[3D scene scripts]

####################

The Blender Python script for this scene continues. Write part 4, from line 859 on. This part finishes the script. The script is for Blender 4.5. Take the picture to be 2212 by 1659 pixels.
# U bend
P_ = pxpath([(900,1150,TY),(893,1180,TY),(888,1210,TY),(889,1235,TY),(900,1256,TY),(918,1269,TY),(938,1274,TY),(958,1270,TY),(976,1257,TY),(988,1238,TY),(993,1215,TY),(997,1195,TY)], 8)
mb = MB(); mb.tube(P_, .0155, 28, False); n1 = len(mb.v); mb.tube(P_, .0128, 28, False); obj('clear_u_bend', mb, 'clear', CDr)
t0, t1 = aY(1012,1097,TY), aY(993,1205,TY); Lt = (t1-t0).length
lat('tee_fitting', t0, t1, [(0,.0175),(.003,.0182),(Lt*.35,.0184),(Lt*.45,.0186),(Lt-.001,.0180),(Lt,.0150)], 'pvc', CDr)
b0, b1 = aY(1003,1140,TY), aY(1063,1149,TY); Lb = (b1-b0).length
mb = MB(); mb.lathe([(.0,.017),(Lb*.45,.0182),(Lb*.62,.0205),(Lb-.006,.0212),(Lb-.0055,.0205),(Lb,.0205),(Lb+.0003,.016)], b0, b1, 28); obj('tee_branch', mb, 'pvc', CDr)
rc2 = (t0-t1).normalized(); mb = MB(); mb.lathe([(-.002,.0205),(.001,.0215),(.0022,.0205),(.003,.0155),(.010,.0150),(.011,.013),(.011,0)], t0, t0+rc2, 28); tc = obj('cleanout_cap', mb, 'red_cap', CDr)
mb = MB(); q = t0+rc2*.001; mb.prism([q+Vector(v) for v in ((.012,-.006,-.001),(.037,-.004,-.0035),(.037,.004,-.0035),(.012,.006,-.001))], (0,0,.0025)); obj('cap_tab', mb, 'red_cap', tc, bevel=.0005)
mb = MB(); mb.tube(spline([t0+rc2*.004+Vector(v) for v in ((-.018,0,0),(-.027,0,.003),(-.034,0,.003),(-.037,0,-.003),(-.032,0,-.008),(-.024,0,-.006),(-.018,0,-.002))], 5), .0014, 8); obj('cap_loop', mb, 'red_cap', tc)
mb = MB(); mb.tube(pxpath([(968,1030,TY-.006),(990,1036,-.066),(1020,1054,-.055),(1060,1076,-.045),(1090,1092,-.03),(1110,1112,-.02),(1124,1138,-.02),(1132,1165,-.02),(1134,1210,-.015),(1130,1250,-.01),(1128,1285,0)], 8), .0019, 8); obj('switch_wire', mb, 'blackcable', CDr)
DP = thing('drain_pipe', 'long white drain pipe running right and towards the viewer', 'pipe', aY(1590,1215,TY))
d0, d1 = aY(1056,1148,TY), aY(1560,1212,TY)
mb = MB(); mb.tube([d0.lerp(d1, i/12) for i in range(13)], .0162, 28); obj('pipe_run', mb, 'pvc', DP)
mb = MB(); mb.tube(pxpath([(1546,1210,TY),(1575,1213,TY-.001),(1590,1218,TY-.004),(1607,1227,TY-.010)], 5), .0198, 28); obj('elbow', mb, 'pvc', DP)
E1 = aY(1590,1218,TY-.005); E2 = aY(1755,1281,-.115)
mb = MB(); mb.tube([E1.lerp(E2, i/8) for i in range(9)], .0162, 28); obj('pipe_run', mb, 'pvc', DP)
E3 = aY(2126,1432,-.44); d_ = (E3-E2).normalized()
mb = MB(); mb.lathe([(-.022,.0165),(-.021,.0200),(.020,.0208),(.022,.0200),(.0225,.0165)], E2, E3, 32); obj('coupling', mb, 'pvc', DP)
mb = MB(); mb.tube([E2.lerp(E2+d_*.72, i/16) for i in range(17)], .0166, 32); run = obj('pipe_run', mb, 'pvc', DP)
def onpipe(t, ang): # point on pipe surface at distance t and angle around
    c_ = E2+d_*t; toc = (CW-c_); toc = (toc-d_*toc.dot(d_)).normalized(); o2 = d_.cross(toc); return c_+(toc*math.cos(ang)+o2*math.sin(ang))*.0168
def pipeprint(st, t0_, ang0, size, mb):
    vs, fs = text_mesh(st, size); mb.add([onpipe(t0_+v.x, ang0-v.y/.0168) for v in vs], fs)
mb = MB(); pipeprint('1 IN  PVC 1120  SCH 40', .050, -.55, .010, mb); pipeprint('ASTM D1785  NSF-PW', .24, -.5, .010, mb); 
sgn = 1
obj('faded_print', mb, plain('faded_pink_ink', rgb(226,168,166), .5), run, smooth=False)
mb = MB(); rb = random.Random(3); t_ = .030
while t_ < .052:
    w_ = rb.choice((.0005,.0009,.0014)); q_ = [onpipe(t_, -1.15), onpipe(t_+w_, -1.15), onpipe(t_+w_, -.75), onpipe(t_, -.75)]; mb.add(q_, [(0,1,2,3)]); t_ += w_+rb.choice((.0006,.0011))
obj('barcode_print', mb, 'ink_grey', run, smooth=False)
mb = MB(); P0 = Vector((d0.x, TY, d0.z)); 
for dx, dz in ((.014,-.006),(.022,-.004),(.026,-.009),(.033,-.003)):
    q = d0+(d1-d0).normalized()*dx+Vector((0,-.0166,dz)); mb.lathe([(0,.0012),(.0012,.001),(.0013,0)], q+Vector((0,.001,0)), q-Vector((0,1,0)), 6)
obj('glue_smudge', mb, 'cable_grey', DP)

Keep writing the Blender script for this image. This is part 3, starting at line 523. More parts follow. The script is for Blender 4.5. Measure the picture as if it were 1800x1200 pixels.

####################

Recopy the entries above in their entirety, exactly.

The Blender Python script for this scene continues. Write part 4, from line 859 on. This part finishes the script. The script is for Blender 4.5. Take the picture to be 2212 by 1659 pixels.
# U bend
P_ = pxpath([(900,1150,TY),(893,1180,TY),(888,1210,TY),(889,1235,TY),(900,1256,TY),(918,1269,TY),(938,1274,TY),(958,1270,TY),(976,1257,TY),(988,1238,TY),(993,1215,TY),(997,1195,TY)], 8)
mb = MB(); mb.tube(P_, .0155, 28, False); n1 = len(mb.v); mb.tube(P_, .0128, 28, False); obj('clear_u_bend', mb, 'clear', CDr)
t0, t1 = aY(1012,1097,TY), aY(993,1205,TY); Lt = (t1-t0).length
lat('tee_fitting', t0, t1, [(0,.0175),(.003,.0182),(Lt*.35,.0184),(Lt*.45,.0186),(Lt-.001,.0180),(Lt,.0150)], 'pvc', CDr)
b0, b1 = aY(1003,1140,TY), aY(1063,1149,TY); Lb = (b1-b0).length
mb = MB(); mb.lathe([(.0,.017),(Lb*.45,.0182),(Lb*.62,.0205),(Lb-.006,.0212),(Lb-.0055,.0205),(Lb,.0205),(Lb+.0003,.016)], b0, b1, 28); obj('tee_branch', mb, 'pvc', CDr)
rc2 = (t0-t1).normalized(); mb = MB(); mb.lathe([(-.002,.0205),(.001,.0215),(.0022,.0205),(.003,.0155),(.010,.0150),(.011,.013),(.011,0)], t0, t0+rc2, 28); tc = obj('cleanout_cap', mb, 'red_cap', CDr)
mb = MB(); q = t0+rc2*.001; mb.prism([q+Vector(v) for v in ((.012,-.006,-.001),(.037,-.004,-.0035),(.037,.004,-.0035),(.012,.006,-.001))], (0,0,.0025)); obj('cap_tab', mb, 'red_cap', tc, bevel=.0005)
mb = MB(); mb.tube(spline([t0+rc2*.004+Vector(v) for v in ((-.018,0,0),(-.027,0,.003),(-.034,0,.003),(-.037,0,-.003),(-.032,0,-.008),(-.024,0,-.006),(-.018,0,-.002))], 5), .0014, 8); obj('cap_loop', mb, 'red_cap', tc)
mb = MB(); mb.tube(pxpath([(968,1030,TY-.006),(990,1036,-.066),(1020,1054,-.055),(1060,1076,-.045),(1090,1092,-.03),(1110,1112,-.02),(1124,1138,-.02),(1132,1165,-.02),(1134,1210,-.015),(1130,1250,-.01),(1128,1285,0)], 8), .0019, 8); obj('switch_wire', mb, 'blackcable', CDr)
DP = thing('drain_pipe', 'long white drain pipe running right and towards the viewer', 'pipe', aY(1590,1215,TY))
d0, d1 = aY(1056,1148,TY), aY(1560,1212,TY)
mb = MB(); mb.tube([d0.lerp(d1, i/12) for i in range(13)], .0162, 28); obj('pipe_run', mb, 'pvc', DP)
mb = MB(); mb.tube(pxpath([(1546,1210,TY),(1575,1213,TY-.001),(1590,1218,TY-.004),(1607,1227,TY-.010)], 5), .0198, 28); obj('elbow', mb, 'pvc', DP)
E1 = aY(1590,1218,TY-.005); E2 = aY(1755,1281,-.115)
mb = MB(); mb.tube([E1.lerp(E2, i/8) for i in range(9)], .0162, 28); obj('pipe_run', mb, 'pvc', DP)
E3 = aY(2126,1432,-.44); d_ = (E3-E2).normalized()
mb = MB(); mb.lathe([(-.022,.0165),(-.021,.0200),(.020,.0208),(.022,.0200),(.0225,.0165)], E2, E3, 32); obj('coupling', mb, 'pvc', DP)
mb = MB(); mb.tube([E2.lerp(E2+d_*.72, i/16) for i in range(17)], .0166, 32); run = obj('pipe_run', mb, 'pvc', DP)
def onpipe(t, ang): # point on pipe surface at distance t and angle around
    c_ = E2+d_*t; toc = (CW-c_); toc = (toc-d_*toc.dot(d_)).normalized(); o2 = d_.cross(toc); return c_+(toc*math.cos(ang)+o2*math.sin(ang))*.0168
def pipeprint(st, t0_, ang0, size, mb):
    vs, fs = text_mesh(st, size); mb.add([onpipe(t0_+v.x, ang0-v.y/.0168) for v in vs], fs)
mb = MB(); pipeprint('1 IN  PVC 1120  SCH 40', .050, -.55, .010, mb); pipeprint('ASTM D1785  NSF-PW', .24, -.5, .010, mb); 
sgn = 1
obj('faded_print', mb, plain('faded_pink_ink', rgb(226,168,166), .5), run, smooth=False)
mb = MB(); rb = random.Random(3); t_ = .030
while t_ < .052:
    w_ = rb.choice((.0005,.0009,.0014)); q_ = [onpipe(t_, -1.15), onpipe(t_+w_, -1.15), onpipe(t_+w_, -.75), onpipe(t_, -.75)]; mb.add(q_, [(0,1,2,3)]); t_ += w_+rb.choice((.0006,.0011))
obj('barcode_print', mb, 'ink_grey', run, smooth=False)
mb = MB(); P0 = Vector((d0.x, TY, d0.z)); 
for dx, dz in ((.014,-.006),(.022,-.004),(.026,-.009),(.033,-.003)):
    q = d0+(d1-d0).normalized()*dx+Vector((0,-.0166,dz)); mb.lathe([(0,.0012),(.0012,.001),(.0013,0)], q+Vector((0,.001,0)), q-Vector((0,1,0)), 6)
obj('glue_smudge', mb, 'cable_grey', DP)

Keep writing the Blender script for this image. This is part 3, starting at line 523. More parts follow. The script is for Blender 4.5. Measure the picture as if it were 1800x1200 pixels.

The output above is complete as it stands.